Exercise directions: Repeat the entire listing exactly as written.

Given material:

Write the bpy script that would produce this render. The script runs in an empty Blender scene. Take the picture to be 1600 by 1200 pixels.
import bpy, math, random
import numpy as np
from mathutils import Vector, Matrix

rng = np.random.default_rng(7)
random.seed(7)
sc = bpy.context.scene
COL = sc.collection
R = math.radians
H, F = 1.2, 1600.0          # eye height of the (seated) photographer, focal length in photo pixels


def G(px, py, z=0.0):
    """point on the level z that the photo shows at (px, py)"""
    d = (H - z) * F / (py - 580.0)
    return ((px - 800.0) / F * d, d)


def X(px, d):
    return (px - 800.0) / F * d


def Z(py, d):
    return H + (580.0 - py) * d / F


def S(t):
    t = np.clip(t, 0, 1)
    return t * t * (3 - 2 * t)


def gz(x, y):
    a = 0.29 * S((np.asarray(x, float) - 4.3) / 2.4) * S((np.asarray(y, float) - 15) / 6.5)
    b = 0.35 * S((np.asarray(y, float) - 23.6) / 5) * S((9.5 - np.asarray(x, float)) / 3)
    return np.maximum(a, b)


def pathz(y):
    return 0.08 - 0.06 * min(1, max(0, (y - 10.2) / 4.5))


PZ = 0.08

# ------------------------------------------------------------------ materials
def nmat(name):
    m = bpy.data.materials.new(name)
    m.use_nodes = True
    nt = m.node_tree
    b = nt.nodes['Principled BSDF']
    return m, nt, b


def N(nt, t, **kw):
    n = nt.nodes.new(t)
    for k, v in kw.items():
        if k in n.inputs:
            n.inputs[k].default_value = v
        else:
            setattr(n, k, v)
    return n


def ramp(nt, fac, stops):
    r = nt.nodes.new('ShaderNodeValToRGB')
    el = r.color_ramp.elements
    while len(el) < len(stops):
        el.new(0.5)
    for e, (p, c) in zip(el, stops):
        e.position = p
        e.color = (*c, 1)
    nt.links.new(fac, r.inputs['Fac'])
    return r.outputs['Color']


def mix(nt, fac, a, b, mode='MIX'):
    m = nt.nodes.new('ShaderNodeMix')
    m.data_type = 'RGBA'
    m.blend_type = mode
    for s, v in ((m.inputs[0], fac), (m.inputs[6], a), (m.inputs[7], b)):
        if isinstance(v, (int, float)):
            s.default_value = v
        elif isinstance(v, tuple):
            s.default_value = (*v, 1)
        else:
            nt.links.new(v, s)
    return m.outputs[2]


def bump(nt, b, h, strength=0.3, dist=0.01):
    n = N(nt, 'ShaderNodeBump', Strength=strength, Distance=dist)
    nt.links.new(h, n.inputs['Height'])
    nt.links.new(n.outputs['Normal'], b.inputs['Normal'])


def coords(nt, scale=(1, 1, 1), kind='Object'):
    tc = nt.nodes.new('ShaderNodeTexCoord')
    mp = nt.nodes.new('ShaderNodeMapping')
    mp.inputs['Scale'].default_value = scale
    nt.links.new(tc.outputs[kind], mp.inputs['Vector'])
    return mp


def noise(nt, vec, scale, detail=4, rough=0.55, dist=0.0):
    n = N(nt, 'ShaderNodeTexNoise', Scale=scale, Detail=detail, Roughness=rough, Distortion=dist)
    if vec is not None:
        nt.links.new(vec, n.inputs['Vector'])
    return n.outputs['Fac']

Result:
Write the bpy script that would produce this render. The script runs in an empty Blender scene. Take the picture to be 1600 by 1200 pixels.
import bpy, math, random
import numpy as np
from mathutils import Vector, Matrix

rng = np.random.default_rng(7)
random.seed(7)
sc = bpy.context.scene
COL = sc.collection
R = math.radians
H, F = 1.2, 1600.0          # eye height of the (seated) photographer, focal length in photo pixels


def G(px, py, z=0.0):
    """point on the level z that the photo shows at (px, py)"""
    d = (H - z) * F / (py - 580.0)
    return ((px - 800.0) / F * d, d)


def X(px, d):
    return (px - 800.0) / F * d


def Z(py, d):
    return H + (580.0 - py) * d / F


def S(t):
    t = np.clip(t, 0, 1)
    return t * t * (3 - 2 * t)


def gz(x, y):
    a = 0.29 * S((np.asarray(x, float) - 4.3) / 2.4) * S((np.asarray(y, float) - 15) / 6.5)
    b = 0.35 * S((np.asarray(y, float) - 23.6) / 5) * S((9.5 - np.asarray(x, float)) / 3)
    return np.maximum(a, b)


def pathz(y):
    return 0.08 - 0.06 * min(1, max(0, (y - 10.2) / 4.5))


PZ = 0.08

# ------------------------------------------------------------------ materials
def nmat(name):
    m = bpy.data.materials.new(name)
    m.use_nodes = True
    nt = m.node_tree
    b = nt.nodes['Principled BSDF']
    return m, nt, b


def N(nt, t, **kw):
    n = nt.nodes.new(t)
    for k, v in kw.items():
        if k in n.inputs:
            n.inputs[k].default_value = v
        else:
            setattr(n, k, v)
    return n


def ramp(nt, fac, stops):
    r = nt.nodes.new('ShaderNodeValToRGB')
    el = r.color_ramp.elements
    while len(el) < len(stops):
        el.new(0.5)
    for e, (p, c) in zip(el, stops):
        e.position = p
        e.color = (*c, 1)
    nt.links.new(fac, r.inputs['Fac'])
    return r.outputs['Color']


def mix(nt, fac, a, b, mode='MIX'):
    m = nt.nodes.new('ShaderNodeMix')
    m.data_type = 'RGBA'
    m.blend_type = mode
    for s, v in ((m.inputs[0], fac), (m.inputs[6], a), (m.inputs[7], b)):
        if isinstance(v, (int, float)):
            s.default_value = v
        elif isinstance(v, tuple):
            s.default_value = (*v, 1)
        else:
            nt.links.new(v, s)
    return m.outputs[2]


def bump(nt, b, h, strength=0.3, dist=0.01):
    n = N(nt, 'ShaderNodeBump', Strength=strength, Distance=dist)
    nt.links.new(h, n.inputs['Height'])
    nt.links.new(n.outputs['Normal'], b.inputs['Normal'])


def coords(nt, scale=(1, 1, 1), kind='Object'):
    tc = nt.nodes.new('ShaderNodeTexCoord')
    mp = nt.nodes.new('ShaderNodeMapping')
    mp.inputs['Scale'].default_value = scale
    nt.links.new(tc.outputs[kind], mp.inputs['Vector'])
    return mp


def noise(nt, vec, scale, detail=4, rough=0.55, dist=0.0):
    n = N(nt, 'ShaderNodeTexNoise', Scale=scale, Detail=detail, Roughness=rough, Distortion=dist)
    if vec is not None:
        nt.links.new(vec, n.inputs['Vector'])
    return n.outputs['Fac']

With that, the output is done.